Stazjia’s Commentary

At last some moderately good news

Posted on: October 17, 2008

This year, up to September, food prices in the UK rose by 9%. Much of the rise was a combination of increased oil prices, poor harvests and a trend for crops to be produced for bio-fuels. Now prices are beginning to either fall or rise more slowly.

Generally harvests around the world have improved this year, although some crops in the UK have suffered from the wet summer. Even so, fruit and vegetables prices have fallen by an average of 5.9%. A factor in price reductions has been increasing numbers of consumers buying from discount supermarkets with Aldi seeing an increase in customers numbers of 21%. Stores like Tesco and Sainsburys have had to bring down prices to hold on to customers.
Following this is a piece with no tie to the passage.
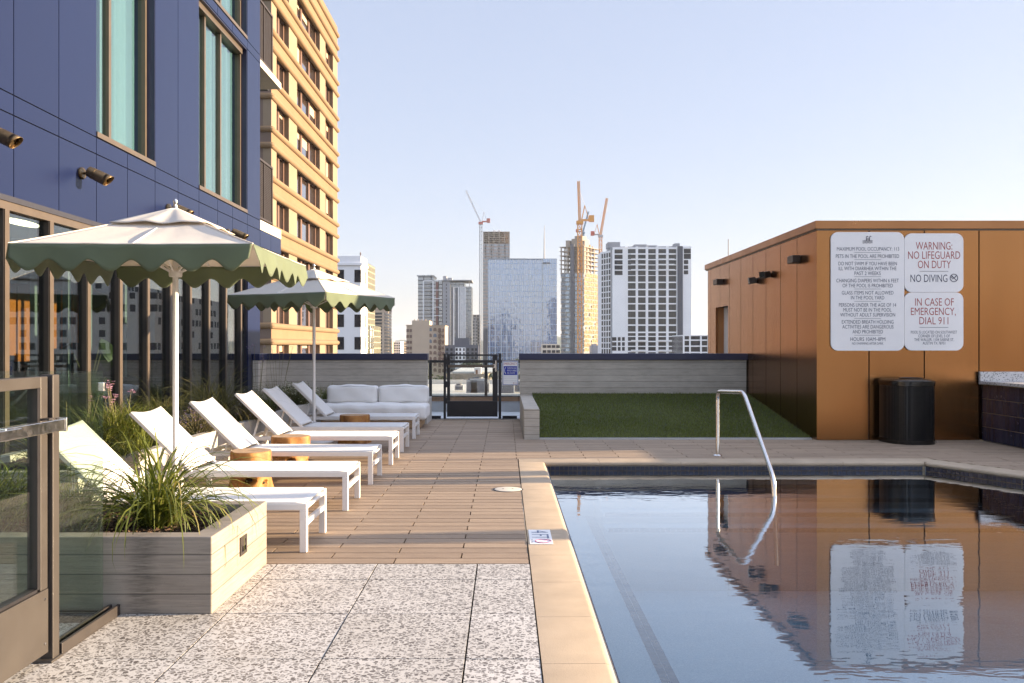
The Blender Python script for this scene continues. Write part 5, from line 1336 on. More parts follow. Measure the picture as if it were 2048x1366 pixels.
g = MB(); g.box(wx(901, Y), wx(943, Y), Y, Y + 28, GZ, wz(573, Y)); g.box(wx(901, Y), wx(929, Y), Y + .5, Y + 28, wz(573, Y), wz(565, Y)); g.build('glass_wall', facade('grey_glass', 3.2, 3.05, (.07, .09, .115), (.12, .125, .135), .10, .14, .2, .1, rnd=.5), r)
g = MB(); g.box(wx(884, Y), wx(944, Y), Y - 4, Y + 29, wz(562, Y), wz(560.4, Y)); g.box(wx(886, Y), wx(893, Y), Y, Y + 9, wz(560, Y), wz(552, Y)); g.box(wx(895, Y), wx(904, Y), Y, Y + 9, wz(560, Y), wz(555.5, Y)); g.box(wx(938.5, Y), wx(939.6, Y), Y, Y + 1, wz(574, Y), wz(562, Y)); g.build('roof_canopy', M['grey_conc'], r)
g = MB()
for p in (907.5, 917.5, 922, 926, 930): g.box(wx(p, Y) - .5, wx(p, Y) + .5, Y - .5, Y, GZ, wz(574.5, Y))
g.box(wx(906, Y), wx(931, Y), Y - .5, Y, wz(575, Y), wz(573.6, Y)); g.build('fin', M['white_conc'], r)
g = MB(); g.box(wx(903, Y), wx(906, Y), Y - .3, Y + .1, GZ, wz(575, Y)); g.box(wx(911, Y), wx(915.5, Y), Y - .3, Y + .1, GZ, wz(575, Y)); g.build('dark_bay', M['slate'], r)
R_ = [(wx(893.3, Y), Y - 3, wz(570 + 7.4*k, Y), .8, 1.7, 'y') for k in range(18)]; facade_windows(r, R_, M['darkglass'], .2)
# low dark block with white centre
Y = 350
r = bld('dark_block', 'low dark grey block with a white windowed centre just above the far gate', wx(890, Y), wx(957, Y), Y)
g = MB(); g.box(wx(890, Y), wx(957, Y), Y, Y + 20, GZ, wz(690, Y)); g.box(wx(908, Y), wx(938, Y), Y + 4, Y + 16, wz(690, Y), wz(676, Y)); g.build('wall', M['slate'], r)
g = MB(); g.box(wx(910.5, Y), wx(931, Y), Y - .5, Y, GZ, wz(695, Y)); g.build('white_front', M['white_conc'], r)
R_ = [(wx(p, Y), Y - .5, wz(699 + 8.2*k, Y), w_, 1.1, 'y') for k in range(7) for p, w_ in ((913.5, .9), (920.5, .7), (928, .6))] + [(wx(p, Y), Y, wz(699 + 8.2*k, Y), .9, 1.0, 'y') for k in range(7) for p in (894.5, 903, 936, 945, 952)]
facade_windows(r, R_, M['darkglass'], .25)
# slim grey/tan tower behind
Y = 800
r = bld('slim_tower', 'slim grey and tan tower squeezed behind the white crane mast', wx(943, Y), wx(962, Y), Y)
g = MB(); g.box(wx(943, Y), wx(955, Y), Y, Y + 18, GZ, wz(641, Y)); g.box(wx(946, Y), wx(953, Y), Y + 2, Y + 14, wz(641, Y), wz(634, Y)); g.build('wall', facade('slim_wall', 2.8, 3.0, (.12, .12, .12), (.32, .30, .28), .4, .35, .1), r)
g = MB(); g.box(wx(944, Y), wx(959, Y), Y + 20, Y + 34, GZ, wz(628, Y)); g.build('rear_wall', facade('slim_rear', 3.0, 3.2, (.07, .06, .06), (.35, .29, .23), .3, .35, .1), r)

# --- grey tower under construction behind the glass slab
Y = 800
r = bld('unfinished_tower', 'grey tower with open unfinished top floors behind the blue glass slab', wx(966, Y), wx(1020, Y), Y)
g = MB(); g.box(wx(966, Y), wx(1019.5, Y), Y, Y + 26, GZ, wz(487, Y)); g.build('wall', facade('unfinished_glass', 3.5, 3.0, (.15, .165, .19), (.20, .14, .115), .12, .30, .18, .12, rnd=.6), r)
g = MB()
for k in range(7): z = wz(487 - 3.9*k, Y); g.box(wx(966, Y), wx(1019.5, Y), Y, Y + 26, z - .25, z + .25)
for p in (967, 977.5, 988, 998.5, 1009, 1018.4):
    for y in (Y + .2, Y + 13, Y + 25): g.box(wx(p, Y) - .4, wx(p, Y) + .4, y, y + .8, wz(487, Y), wz(464, Y))
g.build('open_frame', M['rawconc'], r)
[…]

Another trend in the UK has been a switch by shoppers from higher priced foods, for example, buying minced (ground) beef instead of steak. Even Waitrose, one of the UK’s higher priced supermarkets, have started selling cheaper cuts of meat like ox cheek and pigs’ trotters.

Petrol (Gas) Prices
Today Brent Crude Oil is selling for $68 a barrel, a big drop from its record high of $147 a barrel in July this year. Finally, we are beginning to see a fall in prices for motorists at the pumps.
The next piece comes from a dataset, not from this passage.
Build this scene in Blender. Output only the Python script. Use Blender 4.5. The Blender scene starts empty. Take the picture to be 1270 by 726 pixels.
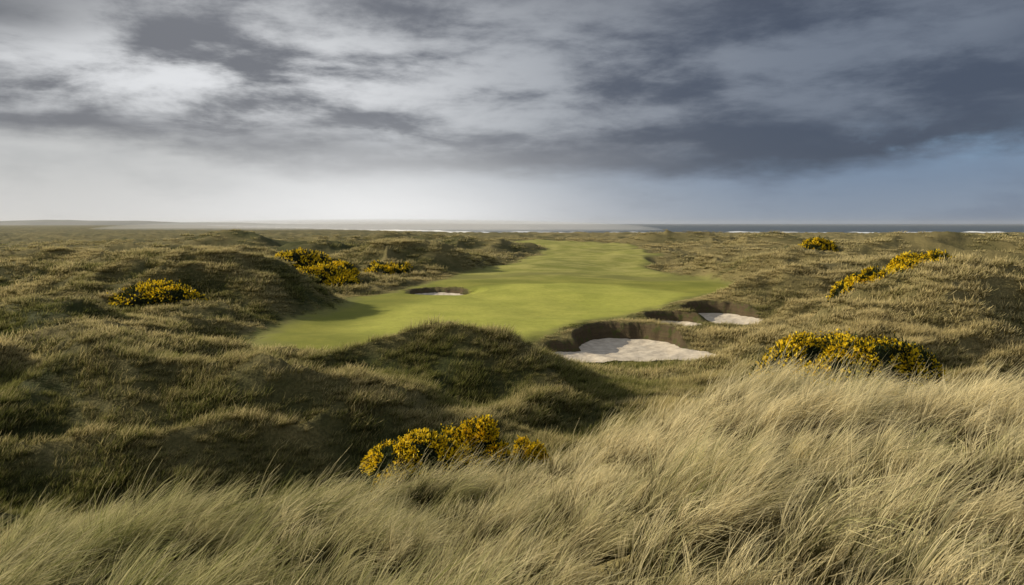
import bpy, math, bmesh, numpy as np
from mathutils import Vector
rng=np.random.default_rng(7)
EYE=9.0
# ---------------- noise -----------------
perm=np.random.default_rng(3).permutation(256); perm=np.concatenate([perm,perm])
gang=np.random.default_rng(4).random(256)*2*np.pi
GX,GY=np.cos(gang),np.sin(gang)
def pn(x,y):
    xi=np.floor(x).astype(np.int64); yi=np.floor(y).astype(np.int64)
    xf=x-xi; yf=y-yi; xi&=255; yi&=255
    u=xf*xf*xf*(xf*(xf*6-15)+10); v=yf*yf*yf*(yf*(yf*6-15)+10)
    def g(ix,iy,dx,dy):
        h=perm[perm[ix&255]+(iy&255)]
        return GX[h]*dx+GY[h]*dy
    a=g(xi,yi,xf,yf); b=g(xi+1,yi,xf-1,yf); c=g(xi,yi+1,xf,yf-1); d=g(xi+1,yi+1,xf-1,yf-1)
    return (a+(b-a)*u+((c+(d-c)*u)-(a+(b-a)*u))*v)*1.5
def fbm(x,y,o=3,s=0.0):
    t=0;a=1;f=1
    for i in range(o):
        t=t+a*pn(x*f+17.3*i+s,y*f-9.1*i+s*1.7); a*=.5; f*=2.03
    return t
def ss(a,b,x):
    t=np.clip((x-a)/(b-a),0,1); return t*t*(3-2*t)
def polysd(x,y,P):
    d=np.full(x.shape,1e18); ins=np.zeros(x.shape,bool); n=len(P)
    for i in range(n):
        x1,y1=P[i]; x2,y2=P[(i+1)%n]
        ex,ey=x2-x1,y2-y1
        t=np.clip(((x-x1)*ex+(y-y1)*ey)/(ex*ex+ey*ey),0,1)
        d=np.minimum(d,(x-x1-t*ex)**2+(y-y1-t*ey)**2)
        c=((y1>y)!=(y2>y))&(x<(x2-x1)*(y-y1)/((y2-y1) if y2!=y1 else 1e-9)+x1)
        ins^=c
    d=np.sqrt(d); return np.where(ins,d,-d)
def chaikin(P,k=2):
    for _ in range(k):
        Q=[]
        for i in range(len(P)):
            a=P[i];b=P[(i+1)%len(P)]
            Q+= [(a[0]*.75+b[0]*.25,a[1]*.75+b[1]*.25),(a[0]*.25+b[0]*.75,a[1]*.25+b[1]*.75)]
        P=Q
    return P
MOW=chaikin([(-21.5,64.5),(-15,55),(-10.8,51),(-7,53.5),(-3,57.5),(1,59.5),(4,64),(7.5,74),(12.5,80),(18,90),(26,101),(35,113),(33,127),(26,142),(32,190),(46,260),(50,365),(14,372),(-6,362),(8,300),(11,240),(4,190),(-3,160),(-9,140),(-12,120),(-16,106),(-20,96),(-18,84),(-22,72)])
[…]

Yesterday Gordon Brown told petrol retailers they should be dropping their prices to below £1 (British pound) per litre. He said there was too much variation throughout the country with some petrol stations charging £1.20 per litre while two supermarkets, Asda and Morrisons, are charging 99p (pence) .  The Automobile Association (AA) in the UK has released a statement today saying that prices of petrol in Britain have fallen faster than the summer increase. With average prices in mid September of just over £1.24 per litre as opposed to an average of just over £1.17 today, The AA said, “The 6.48 pence petrol price change compares with the record 5.6 pence increase in June.”

Now we just have to hope that companies pass on these savings in their own costs to consumers. If they don’t, their sales will almost certainly suffer with increasing worries about job security and rises in the cost  of mortgages.